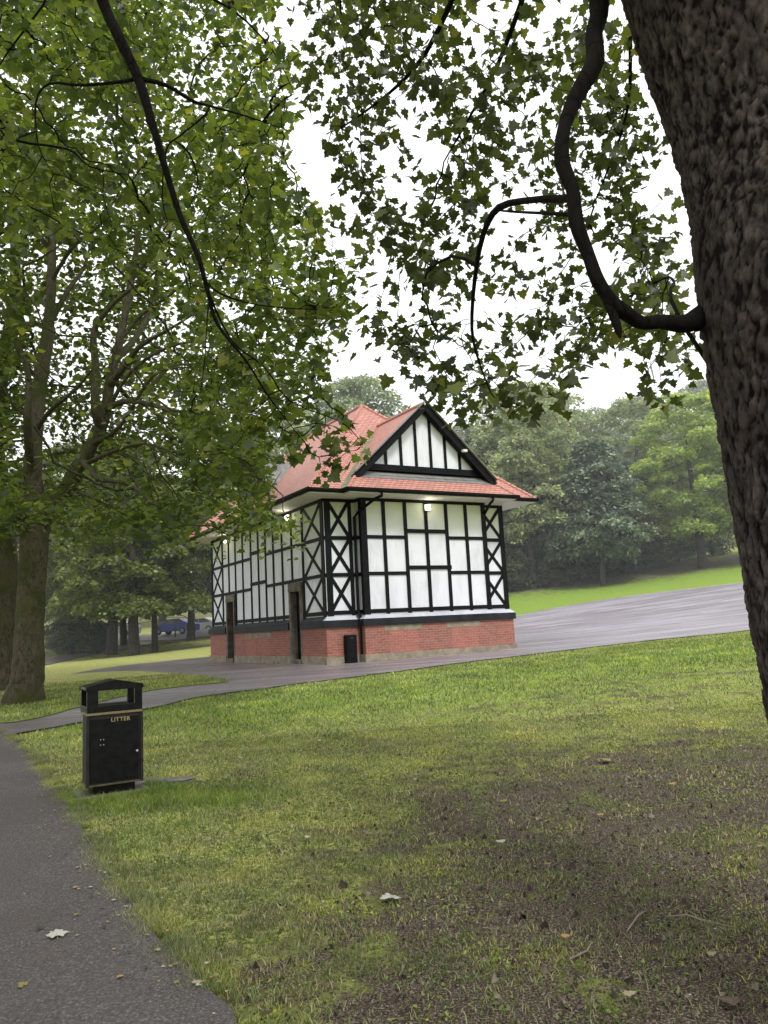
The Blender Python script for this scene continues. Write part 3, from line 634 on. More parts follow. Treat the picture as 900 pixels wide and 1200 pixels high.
sub([at(0, -80, 6.8), at(60, -20, 7.2), at(10, 60, 7.4), at(-30, 120, 7.6)], .02, n0=at(40, -260, 5.6))
UL = [(-40, -40), (330, -40), (345, 100), (345, 210), (405, 300), (420, 345), (395, 400), (380, 450), (330, 480), (260, 430), (190, 340), (120, 300), (-40, 260)]
A3 = np.r_[px_volume(UL, 1250, 6.9, 10.2, 31, -.08, .8), px_volume([(330, 440), (420, 480), (432, 515), (400, 556), (350, 565), (325, 500)], 85, 6.8, 8.4, 32), px_volume([(340, 200), (425, 310), (415, 400), (370, 420)], 110, 6.5, 9, 33), px_volume([(200, 400), (330, 470), (340, 540), (240, 540), (190, 450)], 120, 7.5, 9.5, 34, -.1)]
ids = S.colonize(A3, .11, 1.1, .18, 260, seed=2, grav=-.08, jit=.32)
S.radii(.0034, 2.5, .026)
lp = S.leafpts(ids, .016, 2.0, .07, 10); lp[:, 1] += .12
fx, fy, fz = proj(lp); rk = np.random.default_rng(77).uniform(0, 1, len(lp)); lp = lp[~((fx > 325) & (fy > 455) & (rk < .15)) & ~((fx > 435) & (fy > 440))]
r = np.random.default_rng(18); ov = np.c_[r.uniform(-11, -1.0, 4200), r.uniform(-6, 11, 4200), r.uniform(4.5, 11.5, 4200)]  # unseen overhead leaves, added to shade the ground below
qx, qy, qz = proj(ov); ovk = ov[(qz < .3) | (qy < -60) | (qx < -90)]
S.mesh('branches', M_LIMB, root, 5, 20, RO, rough=.12)
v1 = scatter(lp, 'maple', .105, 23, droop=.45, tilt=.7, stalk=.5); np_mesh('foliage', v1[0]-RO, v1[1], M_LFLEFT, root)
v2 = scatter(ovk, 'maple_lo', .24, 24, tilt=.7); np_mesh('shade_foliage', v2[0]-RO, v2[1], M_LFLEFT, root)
# ------------------------------------------------------------------ left forked tree
g0 = ground(28, 826); LY = g0[1]; root = empty('forked_tree', g0); RO = np.array(g0)
tag(root, 'mossy old tree with a forked trunk on the grass left of the litter bin', 'tree')
S = Skel(); K = LY/917.4
tk = S.line([g0-np.array([0, 0, .3]), at(28, 822, LY), at(32, 795, LY), at(34, 750, LY), at(36, 700, LY), at(40, 640, LY), at(43, 600, LY)], [.56, .44, .35, .31, .29, .30, .33], sub=5)
lf = S.line([at(38, 570, LY), at(40, 520, LY), at(45, 460, LY+.2), at(55, 400, LY+.3), at(60, 330, LY+.3), at(60, 270, LY+.4), at(55, 210, LY+.5), at(52, 120, LY+.6)], [.22, .18, .16, .14, .11, .09, .07, .04], start=tk[-1], sub=4)
rf = S.line([at(68, 588, LY-.2), at(92, 548, LY-.4), at(108, 520, LY-.5), at(122, 490, LY-.6), at(130, 440, LY-.7), at(140, 400, LY-.8), at(152, 340, LY-.8), at(160, 290, LY-.9), at(168, 230, LY-1)], [.20, .17, .14, .125, .10, .09, .075, .055, .035], start=tk[-3], sub=4)
def sb(n0, pts, r0, r1=.012): return S.line(pts, list(np.linspace(r0, r1, len(pts))), start=nearest(S, np.array(n0)), sub=4)
a4 = lambda x, y, dy=0: at(x, y, LY+dy)
sb(a4(118, 500, -.6), [a4(112, 480, -.9), a4(112, 430, -1), a4(110, 390, -1.2), a4(125, 365, -1.4), a4(145, 345, -1.6), a4(175, 325, -2), a4(200, 300, -2.4)], .10)
sb(a4(128, 450, -.7), [a4(145, 430, -1), a4(165, 405, -1.3), a4(200, 385, -1.6), a4(240, 360, -2)], .075)
sb(a4(135, 425, -.7), [a4(160, 395, 0), a4(180, 355, .5), a4(190, 320, 1), a4(215, 290, 1.4)], .07)
sb(a4(122, 480, -.6), [a4(150, 470, -1.5), a4(190, 478, -2.2), a4(225, 500, -3), a4(260, 530, -3.5), a4(300, 560, -4)], .06)
sb(a4(100, 540, -.5), [a4(115, 560, -1.5), a4(150, 567, -2.4), a4(180, 590, -3.2), a4(215, 615, -4)], .065)
sb(a4(42, 500, .1), [a4(60, 480, -.6), a4(90, 455, -1), a4(110, 430, -1.5)], .05)
sb(a4(42, 600, 0), [a4(20, 605, -.4), a4(-5, 625, -.8), a4(-40, 640, -1)], .10)
sb(a4(40, 560, 0), [a4(32, 500, -.8), a4(33, 440, -1), a4(10, 380, -1.4), a4(-20, 340, -1.5)], .09)
sb(a4(58, 380, .3), [a4(80, 340, .5), a4(100, 310, .8), a4(110, 260, 1)], .06)
sb(a4(57, 300, .3), [a4(35, 260, .3), a4(10, 240, 0), a4(-20, 200, 0)], .06)
sb(a4(130, 440, -.7), [a4(160, 470, .5), a4(200, 430, 1), a4(250, 430, 1.5), a4(300, 440, 2)], .05)
for n0, pts in ((a4(120, 490, -.6), [(150, 440, -1), (190, 410, -1.4), (235, 400, -1.8), (285, 410, -2.2)]), (a4(140, 400, -.8), [(165, 370, -.8), (200, 345, -1.2), (230, 320, -1.5), (265, 310, -1.8)]), (a4(108, 520, -.5), [(140, 500, -1.4), (180, 440, -2), (225, 430, -2.4)]),
                (a4(155, 330, -.8), [(175, 300, -1), (190, 260, -1.3), (205, 225, -1.5)]), (a4(45, 450, .2), [(25, 420, -.5), (10, 370, -.9), (5, 310, -1)]), (a4(60, 330, .3), [(85, 290, -.3), (115, 265, -.7), (140, 225, -1)]), (a4(92, 548, -.4), [(130, 530, -1.5), (170, 520, -2.3), (215, 535, -3)])):
    sb(n0, [a4(*q) for q in pts], .045, .012)
r = np.random.default_rng(41); att = []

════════

## Request:
Repeat the listing in full and exactly. Do not include any images.

## Complete answer:
The Blender Python script for this scene continues. Write part 3, from line 634 on. More parts follow. Treat the picture as 900 pixels wide and 1200 pixels high.
sub([at(0, -80, 6.8), at(60, -20, 7.2), at(10, 60, 7.4), at(-30, 120, 7.6)], .02, n0=at(40, -260, 5.6))
UL = [(-40, -40), (330, -40), (345, 100), (345, 210), (405, 300), (420, 345), (395, 400), (380, 450), (330, 480), (260, 430), (190, 340), (120, 300), (-40, 260)]
A3 = np.r_[px_volume(UL, 1250, 6.9, 10.2, 31, -.08, .8), px_volume([(330, 440), (420, 480), (432, 515), (400, 556), (350, 565), (325, 500)], 85, 6.8, 8.4, 32), px_volume([(340, 200), (425, 310), (415, 400), (370, 420)], 110, 6.5, 9, 33), px_volume([(200, 400), (330, 470), (340, 540), (240, 540), (190, 450)], 120, 7.5, 9.5, 34, -.1)]
ids = S.colonize(A3, .11, 1.1, .18, 260, seed=2, grav=-.08, jit=.32)
S.radii(.0034, 2.5, .026)
lp = S.leafpts(ids, .016, 2.0, .07, 10); lp[:, 1] += .12
fx, fy, fz = proj(lp); rk = np.random.default_rng(77).uniform(0, 1, len(lp)); lp = lp[~((fx > 325) & (fy > 455) & (rk < .15)) & ~((fx > 435) & (fy > 440))]
r = np.random.default_rng(18); ov = np.c_[r.uniform(-11, -1.0, 4200), r.uniform(-6, 11, 4200), r.uniform(4.5, 11.5, 4200)]  # unseen overhead leaves, added to shade the ground below
qx, qy, qz = proj(ov); ovk = ov[(qz < .3) | (qy < -60) | (qx < -90)]
S.mesh('branches', M_LIMB, root, 5, 20, RO, rough=.12)
v1 = scatter(lp, 'maple', .105, 23, droop=.45, tilt=.7, stalk=.5); np_mesh('foliage', v1[0]-RO, v1[1], M_LFLEFT, root)
v2 = scatter(ovk, 'maple_lo', .24, 24, tilt=.7); np_mesh('shade_foliage', v2[0]-RO, v2[1], M_LFLEFT, root)
# ------------------------------------------------------------------ left forked tree
g0 = ground(28, 826); LY = g0[1]; root = empty('forked_tree', g0); RO = np.array(g0)
tag(root, 'mossy old tree with a forked trunk on the grass left of the litter bin', 'tree')
S = Skel(); K = LY/917.4
tk = S.line([g0-np.array([0, 0, .3]), at(28, 822, LY), at(32, 795, LY), at(34, 750, LY), at(36, 700, LY), at(40, 640, LY), at(43, 600, LY)], [.56, .44, .35, .31, .29, .30, .33], sub=5)
lf = S.line([at(38, 570, LY), at(40, 520, LY), at(45, 460, LY+.2), at(55, 400, LY+.3), at(60, 330, LY+.3), at(60, 270, LY+.4), at(55, 210, LY+.5), at(52, 120, LY+.6)], [.22, .18, .16, .14, .11, .09, .07, .04], start=tk[-1], sub=4)
rf = S.line([at(68, 588, LY-.2), at(92, 548, LY-.4), at(108, 520, LY-.5), at(122, 490, LY-.6), at(130, 440, LY-.7), at(140, 400, LY-.8), at(152, 340, LY-.8), at(160, 290, LY-.9), at(168, 230, LY-1)], [.20, .17, .14, .125, .10, .09, .075, .055, .035], start=tk[-3], sub=4)
def sb(n0, pts, r0, r1=.012): return S.line(pts, list(np.linspace(r0, r1, len(pts))), start=nearest(S, np.array(n0)), sub=4)
a4 = lambda x, y, dy=0: at(x, y, LY+dy)
sb(a4(118, 500, -.6), [a4(112, 480, -.9), a4(112, 430, -1), a4(110, 390, -1.2), a4(125, 365, -1.4), a4(145, 345, -1.6), a4(175, 325, -2), a4(200, 300, -2.4)], .10)
sb(a4(128, 450, -.7), [a4(145, 430, -1), a4(165, 405, -1.3), a4(200, 385, -1.6), a4(240, 360, -2)], .075)
sb(a4(135, 425, -.7), [a4(160, 395, 0), a4(180, 355, .5), a4(190, 320, 1), a4(215, 290, 1.4)], .07)
sb(a4(122, 480, -.6), [a4(150, 470, -1.5), a4(190, 478, -2.2), a4(225, 500, -3), a4(260, 530, -3.5), a4(300, 560, -4)], .06)
sb(a4(100, 540, -.5), [a4(115, 560, -1.5), a4(150, 567, -2.4), a4(180, 590, -3.2), a4(215, 615, -4)], .065)
sb(a4(42, 500, .1), [a4(60, 480, -.6), a4(90, 455, -1), a4(110, 430, -1.5)], .05)
sb(a4(42, 600, 0), [a4(20, 605, -.4), a4(-5, 625, -.8), a4(-40, 640, -1)], .10)
sb(a4(40, 560, 0), [a4(32, 500, -.8), a4(33, 440, -1), a4(10, 380, -1.4), a4(-20, 340, -1.5)], .09)
sb(a4(58, 380, .3), [a4(80, 340, .5), a4(100, 310, .8), a4(110, 260, 1)], .06)
sb(a4(57, 300, .3), [a4(35, 260, .3), a4(10, 240, 0), a4(-20, 200, 0)], .06)
sb(a4(130, 440, -.7), [a4(160, 470, .5), a4(200, 430, 1), a4(250, 430, 1.5), a4(300, 440, 2)], .05)
for n0, pts in ((a4(120, 490, -.6), [(150, 440, -1), (190, 410, -1.4), (235, 400, -1.8), (285, 410, -2.2)]), (a4(140, 400, -.8), [(165, 370, -.8), (200, 345, -1.2), (230, 320, -1.5), (265, 310, -1.8)]), (a4(108, 520, -.5), [(140, 500, -1.4), (180, 440, -2), (225, 430, -2.4)]),
                (a4(155, 330, -.8), [(175, 300, -1), (190, 260, -1.3), (205, 225, -1.5)]), (a4(45, 450, .2), [(25, 420, -.5), (10, 370, -.9), (5, 310, -1)]), (a4(60, 330, .3), [(85, 290, -.3), (115, 265, -.7), (140, 225, -1)]), (a4(92, 548, -.4), [(130, 530, -1.5), (170, 520, -2.3), (215, 535, -3)])):
    sb(n0, [a4(*q) for q in pts], .045, .012)
r = np.random.default_rng(41); att = []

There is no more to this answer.